Venture capitalist Marc Andreessen worries when he starts seeing too many business school grads around San Francisco.
“M.B.A. graduating classes are actually a reliable contrary indicator: if they all want to go into investment banking, there’s going to be a financial crisis,” he told the New York Times (paywall). “If they want to go into tech, that means a bubble is forming.”
Other VCs have taken it upon themselves to warn business school students about jumping too soon to start their own companies.

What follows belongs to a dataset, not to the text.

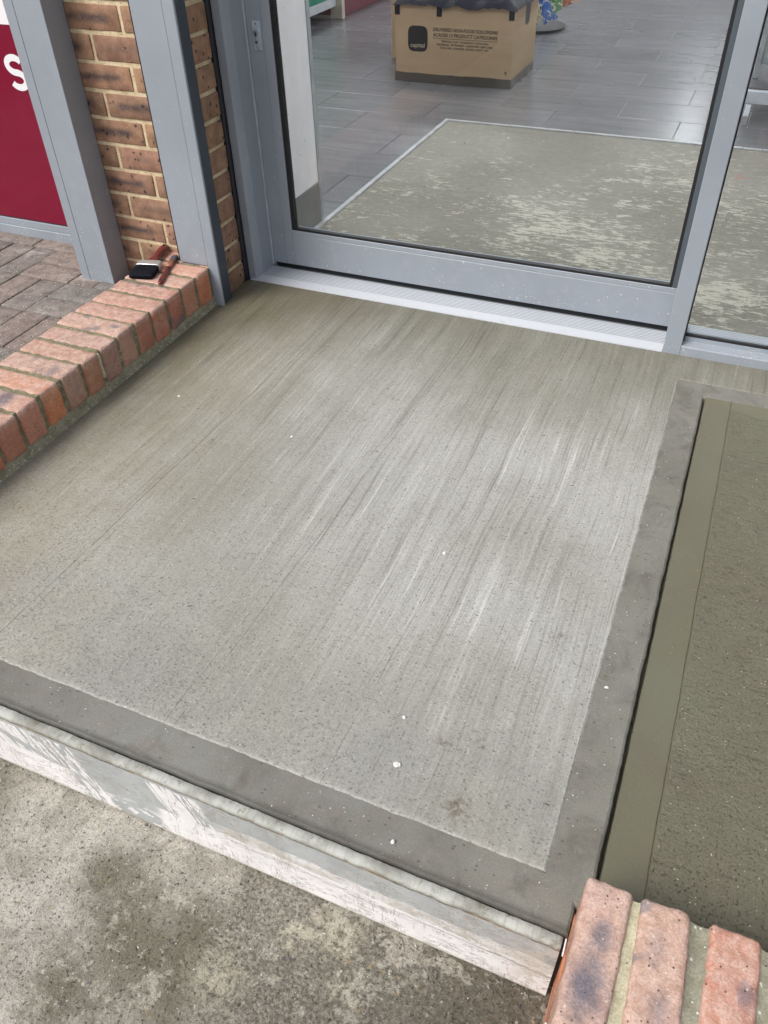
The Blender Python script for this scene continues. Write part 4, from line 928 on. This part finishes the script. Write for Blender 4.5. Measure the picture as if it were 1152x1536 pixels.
# logo and loose flap marks on the end panel
b = MB(); pr_ = squircle(4.888, .335, .048, .075); b.add([(BX1+.0003, y, z) for y, z in pr_], [tuple(range(n))]); rel(b, c1).build('printed_logo', 'ink_black', c1)
Tx('HALLS MARKED', .075, -1.885, .030, .006, 'print_pale'); Tx('fragile', .022, -1.292, .022, .02, 'print_pale')
for z in (.105,):
    rel(MB().box(-1.288, BY0-.0008, .066, -1.272, BY0-.0003, .0675).box(-1.285, BY0-.0008, .072, -1.275, BY0-.0003, .084), c1).build('printed_mark', 'ink', c1)
# tape pieces holding the film
for x in (-1.905, -1.665, -1.268): rel(MB().box(x-.013, BY0-.0035, .322, x+.016, BY0-.0006, .372, .0008), c1).build('black_tape', 'black_film', c1)
# black film on top
X_ = lin(BX0-.012, BX1+.012, 44); Y_ = lin(BY0-.012, BY1+.012, 30)
def ff(x, y):
    ex = min(x-BX0, BX1-x, y-BY0, BY1-y); base = .385+.045*min(1, max(0, ex/.08)) if ex > -.002 else .368
    return base+nz((x, y, 0), 16, 2)*.012+nz((x, y, 0), 45, 3)*.006
g = grid('black_film', X_, Y_, ff, 'black_film', c1); g.location = (-c1.location.x, -c1.location.y, 0)
c2 = open_carton('carton', -2.143, 5.105, -1.60, 5.5, .52, 'plain brown cardboard carton half hidden behind the large printed carton')
g = grid('black_film', lin(-2.155, -1.59, 24), lin(5.09, 5.51, 20), lambda x, y: .535+nz((x, y, 0), 16, 7)*.014, 'black_film', c2); g.location = (-c2.location.x, -c2.location.y, 0)

# snack stand with packets
st = empty('display_stand', (-1.53, 6.2, 0)); tag(st, 'snack display stand with a round glossy black base beside the cartons', 'display stand')
MB().tube((0, 0, .001), (0, 0, .018), .205, .205, 48).build('round_base', 'black_gloss' if 'black_gloss' in M else 'ink_black', st)
MB().tube((0, 0, .0185), (0, 0, 1.5), .016).build('pole', 'chrome', st)
b = MB()
for z in (.3, .6, .9, 1.2): b.tube((-.02, -.17, z), (.24, -.10, z+.02), .003, n=6).tube((0, 0, z), (.0, -.16, z), .003, n=6)
b.build('hook_rail', 'chrome', st)['kind'] = 'stuff'
def packet(cx, y, cz, w, h, rot, c, label, tilt=0):
    v = []; f = []; n = 12; m_ = 16
    for side in (1, -1):
        for j in range(m_+1):
            for i in range(n+1):
                u = i/n*2-1; t = j/m_*2-1; fat = max(0, (1-u**4))*max(0, (1-abs(t)**3))*.016; x = u*w/2*(1-.06*(1-t*t)); z = t*h/2
                if abs(t) > .92: z += .0015*math.sin(u*26)
                v.append((x, -side*fat-side*.0004, z))
    N_ = (n+1)*(m_+1)
    for s_ in (0, N_):
        for j in range(m_):
            for i in range(n): f.append((s_+j*(n+1)+i, s_+j*(n+1)+i+1, s_+(j+1)*(n+1)+i+1, s_+(j+1)*(n+1)+i))
    o = link('snack_packet', pyd('snack_packet', v, f, True), 'packet', None, (cx, y, cz), (tilt, rot, 0), c)
    tag(o, label, 'packet', 'snack packets hanging on the display stand')
packet(-1.536, 6.10, .120, .10, .17, .25, (.42, .50, .12), 'green and yellow snack packet, lowest on the stand, against the carton')
packet(-1.495, 6.09, .150, .10, .18, .42, (.62, .58, .28), 'pale yellow snack packet next to the carton on the stand')
packet(-1.440, 6.08, .155, .10, .20, -.45, (.05, .16, .50), 'blue and white snack packet in the middle of the hanging row')
packet(-1.385, 6.07, .225, .11, .20, -.5, (.12, .32, .12), 'green snack packet hanging between the blue and orange packets')
packet(-1.305, 6.06, .265, .11, .20, -.35, (.50, .14, .05), 'orange and red snack packet at the right end of the row')
packet(-1.50, 6.10, .31, .10, .18, .1, (.03, .05, .2), 'dark blue snack packet above the pale yellow one')

# shelf unit far left
sh = empty('shelf_unit', (-3.3, 5.9, 0)); tag(sh, 'low shelf unit with green panel, pale rail and wooden end leg, far left inside', 'shelf unit')
P(MB().box(-3.9, 4.6, .138, -3.004, 6.11, .60, .002), 'green_panel', 'green_panel', sh)
P(MB().box(-3.9, 4.6, .083, -2.998, 6.11, .1375, .003), 'front_rail', 'pale_metal', sh)
P(MB().box(-3.9, 4.6, .001, -3.20, 6.0, .082), 'plinth', 'dark_panel', sh)
P(MB().box(-3.05, 6.115, .001, -2.955, 6.165, .9, .002), 'leg', 'pine', sh)
sh2 = empty('display_plinth', (-3.3, 7, 0)); tag(sh2, 'dark red display plinth beyond the wooden shelf leg', 'plinth')
P(MB().box(-3.9, 6.25, .001, -2.99, 7.9, .4, .004), 'plinth_block', 'red_panel', sh2); P(MB().box(-3.9, 6.25, .4005, -2.98, 7.9, .42, .002), 'top_board', 'dark_panel', sh2)
# right hand trolley
tr = empty('trolley', (.5, 4.6, 0)); tag(tr, 'grey metal display trolley on castors seen through the side window', 'trolley')
P(MB().box(-.055, 4.40, .078, 1.4, 4.43, .134, .003), 'front_bar', 'pale_metal', tr)
P(MB().box(-.05, 4.431, .1345, 1.4, 4.9, .142, .002), 'shelf', 'dark_panel', tr)
P(MB().box(-.05, 4.62, .20, 1.4, 4.64, 1.2, .003), 'back_panel', 'grey_metal', tr)
P(MB().box(-.05, 4.60, .1425, -.03, 4.66, 1.2, .002), 'upright', 'grey_metal', tr); P(MB().box(1.38, 4.60, .1425, 1.40, 4.66, 1.2, .002), 'upright', 'grey_metal', tr)
for x in (-.035, 1.35):
    w_ = P(MB().prism([(4.34, .001), (4.40, .001), (4.43, .03), (4.43, .077), (4.40, .077), (4.385, .03)], x-.012, x+.012, 'x'), 'foot', 'chrome', tr)

# ================================================================== LITTER
stones = [(-1.22, 1.417, .0045, 'white stone chip nearest the orange kerb on the slab'), (-.854, 1.364, .0045, 'white stone chip in the upper middle of the brushed slab'), (-.367, 1.117, .0050, 'white stone chip on the palest streaks of the slab'),
          (-.274, .632, .0062, 'largest white crumb on the slab, near its front margin'), (-.297, .719, .0036, 'small white stone chip just behind the largest crumb'), (.006, .908, .0038, 'white stone chip on the smooth right margin of the slab'),
          (-.232, .512, .0036, 'grey-white stone chip on the smooth front margin')]
for i, (x, y, r_, lb) in enumerate(stones):
    bm = bmesh.new(); bmesh.ops.create_icosphere(bm, subdivisions=2, radius=r_*.82)
    for v_ in bm.verts: v_.co = Vector((v_.co.x*1.25, v_.co.y*.9, v_.co.z*.6))*(1+nz(v_.co, 260, i)*.5)
    me = bpy.data.meshes.new('stone_chip'); bm.to_mesh(me); bm.free()
    tag(link('stone_chip', me, 'stone_white', None, (x, y, .0024+r_*.38), (0, 0, rnd.random()*3)), lb, 'stone', 'white stone chips on the slab')
def scatter(name, mat, n, area, rmin, rmax, zf, flat=.6, long=1., seed=1):
    r_ = random.Random(seed); b = MB()
    for _ in range(n):
        x, y = area(r_); s_ = rmin+(rmax-rmin)*r_.random()**3; a_ = r_.uniform(0, 6.28) if long == 1 else r_.gauss(.15, .5); z = zf(x, y); ca, sa = math.cos(a_), math.sin(a_)
        pts = [(-long, 0, 0), (0, -.7, 0), (long*.9, .1, 0), (.1, .8, 0), (r_.uniform(-.3, .3)*long, r_.uniform(-.2, .2), flat)]
        v = [(x+(p[0]*ca-p[1]*sa)*s_, y+(p[0]*sa+p[1]*ca)*s_, z+p[2]*s_) for p in pts]; b.add(v, [(0, 1, 4), (1, 2, 4), (2, 3, 4), (3, 0, 4)])
    return tag(link(name, pyd(name, b.v, b.f), mat), kind='stuff')
A = lambda x0, y0, x1, y1: (lambda r_: (r_.uniform(x0, x1), r_.uniform(y0, y1)))
scatter('grit', 'stone_white', 420, A(-1.4, .56, -.02, 2.09), .0005, .0018, lambda x, y: .0022, seed=1)
scatter('grit', 'stone_white', 90, A(-1.4, .49, .05, .55), .0005, .0016, lambda x, y: 0, seed=2)
scatter('grit', 'stone_white', 90, A(-.01, .6, .055, 1.9), .0005, .0016, lambda x, y: 0, seed=3)
scatter('grit', 'leaf_yellow', 260, A(.13, .55, .6, 1.85), .0005, .0014, lambda x, y: RZ(y)+.0015, seed=4)
scatter('grit', 'stone_white', 500, A(-2.4, 1.0, -1.62, 2.08), .0006, .0022, lambda x, y: .0205, seed=5)
scatter('grit', 'stone_white', 260, A(-1.411, .6, -1.402, 1.89), .0006, .0018, lambda x, y: .004, seed=6)
scatter('grit', 'stone_white', 500, A(-1.2, .0, .2, .46), .0006, .0022, lambda x, y: gz(x, y), seed=7)
scatter('grit', 'straw', 500, A(-1.2, .0, .2, .46), .0008, .0028, lambda x, y: gz(x, y), seed=8)
scatter('grit', 'stone_white', 60, A(-1.3, 2.4, .3, 3.9), .002, .006, lambda x, y: -.0035, seed=9)
scatter('straw_bits', 'straw', 130, A(-1.35, .6, -.03, 1.9), .0010, .0022, lambda x, y: .0024, .2, 3.6, seed=10)
scatter('straw_bits', 'straw', 30, A(-.01, .56, .05, 1.8), .0008, .0018, lambda x, y: .0002, .2, 3.2, seed=11)
scatter('mortar_crumbs', 'dark_gap', 260, lambda r_: (.0605+abs(r_.gauss(0, .0016)), r_.uniform(.6, 1.9)), .0006, .002, lambda x, y: RZ(y)+.0005, 1.2, seed=12)
scatter('mortar_crumbs', 'fresh_mortar', 160, lambda r_: (r_.uniform(.06, .4), 1.900+r_.gauss(0, .003)), .0008, .0024, lambda x, y: -.004, 1.0, seed=13)
rs = scatter('grit', 'red_scrap', 3, A(.0, 3.60, .04, 3.66), .004, .007, lambda x, y: -.003, .2, 3, seed=14)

A new report from GMAC, which administers the admissions test for business school, on where this year’s crop of MBA graduates are headed suggests that things aren’t dire yet. There’s been barely any global movement to technology over the last three years, even as tech valuations have skyrocketed, legacy companies have hired like mad, and a great deal of attention and hype has circled firmly away from Wall Street to Silicon Valley:
That said, there is some movement at the margins. At top schools, where graduates command the biggest salaries, face the highest demand, and are likely most responsive to nearer-term changes in the labor market, there’s been a bit more of a shift in recent years. Unsurprisingly, where it does exist, it’s mostly concentrated on the West Coast:
The traditional MBA strongholds of finance and consulting have taken a small hit, but are still chugging along pretty well, and mounting a recovery at a few schools:
A local tech surge can be explained pretty easily. A global move to tech might give Andreessen and others who share his premonition reason to worry.